[Math] Find the probability that the sum of two randomly chosen positive numbers…. followed by some conditions.

Question

Find the probability that the sum of two randomly chosen positive numbers (both $\le 1$) will not exceed $1$ and that their product will be $\le \frac{2}{9}$

My input

I just solved a problem in which we choose two points on a unit length line segment and a condition was given that three segments made by these two points must be greater than $\frac{1}{4}$

Similarly I solved this problem as:

Considering $AB$ as a line segment of length $1$ unit.
Same situation is here as we have to choose two numbers(As I took points on line). Also distance cant be negative. Therefor I chose two points such that there sum doesn't succeed $1$ and product is $\le \frac{2}{9}$. Two points are chose between $AB$ as $XY$ now length of $AX=x$ ,$XY=y$, And then I just applied condtions as follows:
$x+y<1$ , $XY\le \frac{2}9$.

I have doubts.
Is this approach is correct?
I don't have its answer behind my book and that's why I didn't calculate shaded region area. I would love to learn any other approach to solve this problem. Sorry if problem seems confusing because of my bad English.

Answer 1

Comment: You have a path to the answer; this is just a way to confirm you are on the right track without actually working the problem.

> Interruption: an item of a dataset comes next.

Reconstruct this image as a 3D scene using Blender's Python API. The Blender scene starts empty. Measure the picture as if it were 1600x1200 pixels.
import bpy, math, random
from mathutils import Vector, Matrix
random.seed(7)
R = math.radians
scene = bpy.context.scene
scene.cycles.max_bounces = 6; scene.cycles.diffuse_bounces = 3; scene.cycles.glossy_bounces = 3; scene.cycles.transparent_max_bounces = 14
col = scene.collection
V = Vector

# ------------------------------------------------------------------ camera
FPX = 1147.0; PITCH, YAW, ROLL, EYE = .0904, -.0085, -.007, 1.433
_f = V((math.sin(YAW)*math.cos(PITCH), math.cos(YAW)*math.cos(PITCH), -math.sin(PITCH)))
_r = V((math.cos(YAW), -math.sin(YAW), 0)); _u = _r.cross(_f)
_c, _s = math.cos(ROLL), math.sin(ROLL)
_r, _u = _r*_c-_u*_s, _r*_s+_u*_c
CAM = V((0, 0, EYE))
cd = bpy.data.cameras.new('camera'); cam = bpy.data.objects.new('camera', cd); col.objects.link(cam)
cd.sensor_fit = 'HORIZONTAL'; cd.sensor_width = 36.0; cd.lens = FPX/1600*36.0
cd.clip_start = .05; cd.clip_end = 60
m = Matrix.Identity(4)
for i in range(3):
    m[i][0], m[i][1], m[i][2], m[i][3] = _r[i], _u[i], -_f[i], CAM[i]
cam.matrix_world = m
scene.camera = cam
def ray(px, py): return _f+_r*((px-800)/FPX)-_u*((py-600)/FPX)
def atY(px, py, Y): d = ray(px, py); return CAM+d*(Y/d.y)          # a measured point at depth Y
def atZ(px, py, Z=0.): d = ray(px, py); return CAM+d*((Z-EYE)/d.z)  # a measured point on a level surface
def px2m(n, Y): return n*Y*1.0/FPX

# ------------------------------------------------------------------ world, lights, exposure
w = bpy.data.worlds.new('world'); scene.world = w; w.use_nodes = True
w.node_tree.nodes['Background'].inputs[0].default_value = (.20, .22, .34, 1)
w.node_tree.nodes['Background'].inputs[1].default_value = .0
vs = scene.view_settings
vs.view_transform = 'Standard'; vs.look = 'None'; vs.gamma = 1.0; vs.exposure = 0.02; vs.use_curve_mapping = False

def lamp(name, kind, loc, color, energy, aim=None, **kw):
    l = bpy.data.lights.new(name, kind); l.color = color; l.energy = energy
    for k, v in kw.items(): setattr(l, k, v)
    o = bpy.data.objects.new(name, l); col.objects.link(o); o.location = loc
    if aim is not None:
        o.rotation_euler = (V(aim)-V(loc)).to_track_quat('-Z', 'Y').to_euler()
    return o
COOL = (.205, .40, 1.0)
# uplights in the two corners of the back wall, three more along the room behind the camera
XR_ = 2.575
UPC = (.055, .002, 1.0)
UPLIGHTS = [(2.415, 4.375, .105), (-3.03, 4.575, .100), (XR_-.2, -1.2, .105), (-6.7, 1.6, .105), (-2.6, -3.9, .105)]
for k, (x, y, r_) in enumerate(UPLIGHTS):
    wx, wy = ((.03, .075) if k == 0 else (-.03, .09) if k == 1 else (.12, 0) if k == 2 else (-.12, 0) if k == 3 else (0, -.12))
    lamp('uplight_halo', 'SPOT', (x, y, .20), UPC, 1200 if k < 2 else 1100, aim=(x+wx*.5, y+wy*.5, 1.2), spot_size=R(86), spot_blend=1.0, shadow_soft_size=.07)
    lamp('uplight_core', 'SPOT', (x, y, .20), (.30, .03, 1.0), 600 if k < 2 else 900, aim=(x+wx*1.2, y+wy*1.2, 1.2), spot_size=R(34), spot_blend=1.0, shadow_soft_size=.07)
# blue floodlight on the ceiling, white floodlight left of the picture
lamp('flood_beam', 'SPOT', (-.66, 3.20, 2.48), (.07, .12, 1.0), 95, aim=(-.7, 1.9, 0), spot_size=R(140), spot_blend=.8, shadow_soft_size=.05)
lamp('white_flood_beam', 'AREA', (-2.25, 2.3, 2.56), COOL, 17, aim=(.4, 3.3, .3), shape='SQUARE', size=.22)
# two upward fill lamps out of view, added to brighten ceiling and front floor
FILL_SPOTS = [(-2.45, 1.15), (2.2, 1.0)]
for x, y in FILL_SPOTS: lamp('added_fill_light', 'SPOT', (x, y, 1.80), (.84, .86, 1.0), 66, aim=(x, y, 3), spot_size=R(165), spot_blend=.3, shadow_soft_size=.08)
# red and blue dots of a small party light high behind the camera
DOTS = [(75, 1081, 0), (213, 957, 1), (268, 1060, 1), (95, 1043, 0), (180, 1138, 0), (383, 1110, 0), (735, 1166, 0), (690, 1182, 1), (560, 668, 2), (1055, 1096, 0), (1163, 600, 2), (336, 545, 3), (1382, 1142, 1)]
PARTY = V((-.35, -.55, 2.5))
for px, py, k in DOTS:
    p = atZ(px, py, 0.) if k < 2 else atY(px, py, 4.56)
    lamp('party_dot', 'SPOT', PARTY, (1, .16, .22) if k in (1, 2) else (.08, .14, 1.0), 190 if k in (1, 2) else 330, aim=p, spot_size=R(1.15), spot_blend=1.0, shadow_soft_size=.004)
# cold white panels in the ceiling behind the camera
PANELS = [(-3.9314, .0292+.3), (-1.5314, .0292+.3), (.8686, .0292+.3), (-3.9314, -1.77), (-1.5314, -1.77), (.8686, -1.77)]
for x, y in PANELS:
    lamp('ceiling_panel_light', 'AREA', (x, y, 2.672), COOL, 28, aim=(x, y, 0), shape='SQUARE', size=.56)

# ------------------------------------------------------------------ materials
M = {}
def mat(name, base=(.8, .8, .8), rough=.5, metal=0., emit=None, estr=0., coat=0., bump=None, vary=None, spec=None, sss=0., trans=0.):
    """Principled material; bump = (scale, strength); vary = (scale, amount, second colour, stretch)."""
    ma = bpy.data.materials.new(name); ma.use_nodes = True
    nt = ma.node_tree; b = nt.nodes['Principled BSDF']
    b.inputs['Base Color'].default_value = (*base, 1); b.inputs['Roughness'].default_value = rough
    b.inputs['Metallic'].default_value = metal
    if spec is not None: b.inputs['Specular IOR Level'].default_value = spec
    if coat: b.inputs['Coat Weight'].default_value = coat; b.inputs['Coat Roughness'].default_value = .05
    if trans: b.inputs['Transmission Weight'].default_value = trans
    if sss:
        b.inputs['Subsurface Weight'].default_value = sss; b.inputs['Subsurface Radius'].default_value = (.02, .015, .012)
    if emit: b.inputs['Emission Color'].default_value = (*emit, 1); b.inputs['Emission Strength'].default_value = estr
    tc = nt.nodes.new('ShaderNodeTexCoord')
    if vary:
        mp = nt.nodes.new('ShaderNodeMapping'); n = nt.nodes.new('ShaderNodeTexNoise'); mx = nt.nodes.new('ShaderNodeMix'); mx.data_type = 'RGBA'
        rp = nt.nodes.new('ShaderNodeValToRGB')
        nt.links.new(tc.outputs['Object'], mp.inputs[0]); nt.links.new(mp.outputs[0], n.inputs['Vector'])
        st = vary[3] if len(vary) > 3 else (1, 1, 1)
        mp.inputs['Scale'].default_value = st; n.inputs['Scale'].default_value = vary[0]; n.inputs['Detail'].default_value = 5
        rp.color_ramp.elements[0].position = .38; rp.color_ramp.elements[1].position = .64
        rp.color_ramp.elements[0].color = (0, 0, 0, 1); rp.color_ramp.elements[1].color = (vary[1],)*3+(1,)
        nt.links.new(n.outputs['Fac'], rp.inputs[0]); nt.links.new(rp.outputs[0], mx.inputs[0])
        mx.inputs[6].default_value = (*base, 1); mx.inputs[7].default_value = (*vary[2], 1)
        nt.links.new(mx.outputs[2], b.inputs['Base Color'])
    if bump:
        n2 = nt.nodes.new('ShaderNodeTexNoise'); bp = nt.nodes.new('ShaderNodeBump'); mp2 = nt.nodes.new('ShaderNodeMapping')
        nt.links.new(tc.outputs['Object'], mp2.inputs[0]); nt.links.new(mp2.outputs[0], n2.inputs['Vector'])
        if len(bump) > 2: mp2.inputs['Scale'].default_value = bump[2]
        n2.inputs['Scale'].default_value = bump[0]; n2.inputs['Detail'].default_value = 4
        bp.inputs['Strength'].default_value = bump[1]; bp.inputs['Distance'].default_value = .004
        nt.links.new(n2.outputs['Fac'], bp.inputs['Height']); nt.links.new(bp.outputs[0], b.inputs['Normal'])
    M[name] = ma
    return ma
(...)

I assume you have independent random variables $X$ and $Y,$ each distributed $\mathsf{Unif}(0, 1).$ And you seek $P(X+Y \le 1, XY \le 2/9),$ where as usual the comma means intersection.

Here is a simulation in R statistical software of 100,000 independent $X$'s and $Y$'s that illustrates the problem and your approach. [This method of getting the answer by simulation is sometimes called 'Monte Carlo integration'. It is mainly used for problems that are too messy to handle with ordinary Riemann integration (often in more than 2 dimensions). You should use ordinary integration for your answer.]

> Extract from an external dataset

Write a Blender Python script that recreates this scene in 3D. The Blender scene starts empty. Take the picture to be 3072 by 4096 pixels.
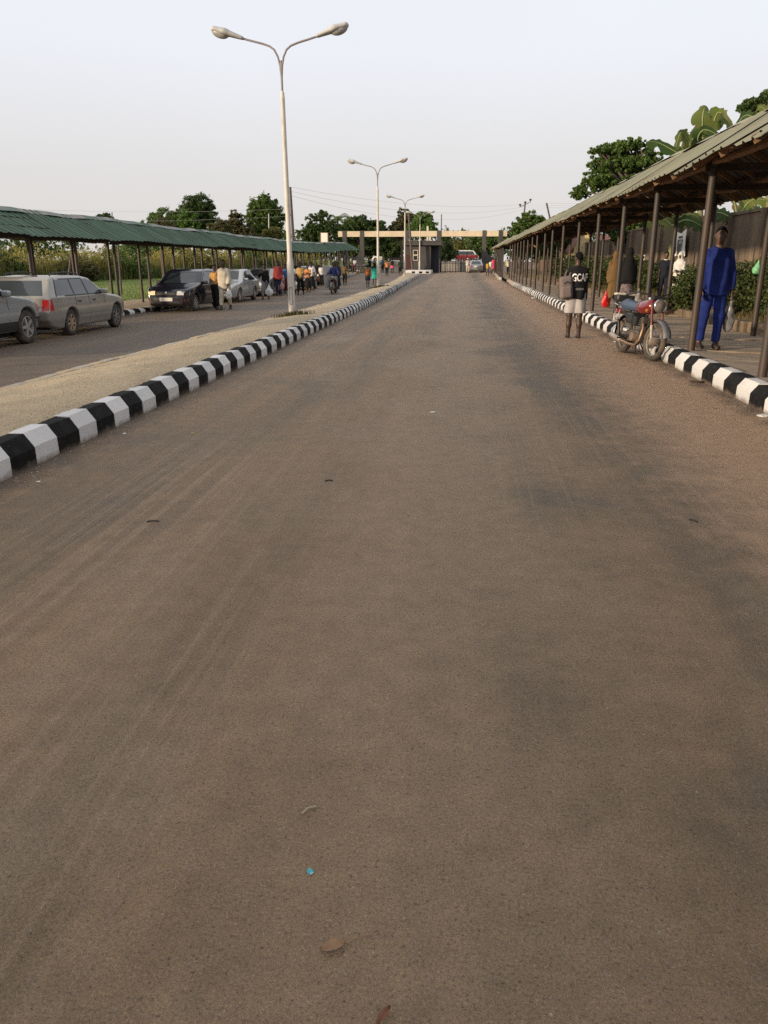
import bpy, bmesh, math, random
import numpy as np
from mathutils import Vector, Matrix
R = math.radians
SC = bpy.context.scene
COL = SC.collection
rnd = random.Random(7)
# ---------------------------------------------------------------- camera, sky, sun, exposure
CAMH = 1.55
PITCH, YAW = math.atan(.3257), R(5.667)
cd = bpy.data.cameras.new('camera'); cam = bpy.data.objects.new('camera', cd); COL.objects.link(cam)
cd.sensor_fit = 'HORIZONTAL'; cd.sensor_width = 36.0; cd.lens = 36.0 * 3076 / 3072
cd.clip_start = .05; cd.clip_end = 3000
cam.location = (0, 0, CAMH); cam.rotation_euler = (math.pi / 2 - PITCH, 0, YAW)
SC.camera = cam
SUN_EL, SUN_AZ = R(9.3), R(56)          # sun low, behind the camera on the left
sdir = Vector((-math.sin(SUN_AZ) * math.cos(SUN_EL), -math.cos(SUN_AZ) * math.cos(SUN_EL), math.sin(SUN_EL)))
world = bpy.data.worlds.new('World'); SC.world = world; world.use_nodes = True
wn = world.node_tree; wn.nodes.clear()
def wnode(t, **k):
    n = wn.nodes.new(t)
    for a, b in k.items(): setattr(n, a, b)
    return n
out = wnode('ShaderNodeOutputWorld'); bg = wnode('ShaderNodeBackground')
sky = wnode('ShaderNodeTexSky', sky_type='NISHITA', sun_disc=False, sun_elevation=SUN_EL,
            sun_rotation=math.atan2(sdir.x, sdir.y), air_density=1.2, dust_density=6.0, ozone_density=1.0)
skys = wnode('ShaderNodeVectorMath', operation='SCALE'); skys.inputs['Scale'].default_value = .10
wn.links.new(sky.outputs[0], skys.inputs[0])
tc = wnode('ShaderNodeTexCoord'); sp = wnode('ShaderNodeSeparateXYZ'); wn.links.new(tc.outputs['Generated'], sp.inputs[0])
ramp = wnode('ShaderNodeValToRGB'); wn.links.new(sp.outputs['Z'], ramp.inputs[0])
el = ramp.color_ramp.elements
el[0].position = 0.0; el[0].color = (.79, .745, .715, 1)
el[1].position = 1.0; el[1].color = (.92, .915, .93, 1)
for p_, c_ in ((.10, (.815, .80, .80)), (.22, (.90, .92, .985)), (.40, (.91, .93, .98))):
    e_ = el.new(p_); e_.color = (*c_, 1)
# faint uneven thin cloud in the haze
cn = wnode('ShaderNodeTexNoise'); cn.inputs['Scale'].default_value = 1.6; cn.inputs['Detail'].default_value = 5
wn.links.new(tc.outputs['Generated'], cn.inputs['Vector'])
cm = wnode('ShaderNodeMapRange'); cm.inputs['To Min'].default_value = .93; cm.inputs['To Max'].default_value = 1.07
wn.links.new(cn.outputs[0], cm.inputs[0])
hz = wnode('ShaderNodeVectorMath', operation='SCALE'); wn.links.new(ramp.outputs[0], hz.inputs[0]); wn.links.new(cm.outputs[0], hz.inputs['Scale'])
mx = wnode('ShaderNodeMix', data_type='RGBA'); mx.inputs['Factor'].default_value = .86
wn.links.new(skys.outputs[0], mx.inputs['A']); wn.links.new(hz.outputs[0], mx.inputs['B'])
wn.links.new(mx.outputs['Result'], bg.inputs['Color']); bg.inputs['Strength'].default_value = 1.0
wn.links.new(bg.outputs[0], out.inputs[0])
sl = bpy.data.lights.new('sun', 'SUN'); sun = bpy.data.objects.new('sun', sl); COL.objects.link(sun)
sl.energy = 5.0; sl.angle = R(2.8); sl.color = (1.0, .80, .56)
sun.rotation_euler = (-sdir).to_track_quat('-Z', 'Y').to_euler()
SC.view_settings.view_transform = 'Standard'; SC.view_settings.look = 'None'
SC.view_settings.exposure = 0.10; SC.view_settings.gamma = 1.0; SC.view_settings.use_curve_mapping = False
SC.cycles.max_bounces = 6; SC.cycles.use_denoising = False; SC.cycles.use_adaptive_sampling = False
# ---------------------------------------------------------------- ground profile
def sm(a, b, t):
    t = max(0., min(1., (t - a) / (b - a))); return t * t * (3 - 2 * t)
def zr(Y): return .25 * sm(70, 97, Y) + 1.35 * sm(106, 150, Y)
def zl(Y): return -.2 + .47 * sm(55, 92, Y) + 1.33 * sm(106, 150, Y)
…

set.seed(731);  m = 10^5;  x = runif(m);  y = runif(m)
A = (x + y <= 1);  B = (x*y <= 2/9) # A and B are logical vectors of TRUEs and FALSEs.
mean(A);  mean(B);  mean(A & B)     # mean of a logical vector is its proportion of TRUEs.
[1] 0.50086  # aprx P(A) = 1/2
[1] 0.55795  # aprx P(B)
[1] 0.48821  # aprx answer P(A & B)

Because of the order in which I have plotted the 100,000 points below, it is the percentage of yellow ones that you want, as in your diagram. (About 0.488.)

plot(x, y, pch=".")
  points(x[B], y[B], pch=".", col="red")        # Read [ ] as "such that"
  points(x[A], y[A], pch=".", col="green2")
  points(x[A&B], y[A&B], pch=".", col="yellow")

For an exact solution it may be easiest to subtract the area of the green 'nibble' from 1/2. (As @copperhat has suggested.)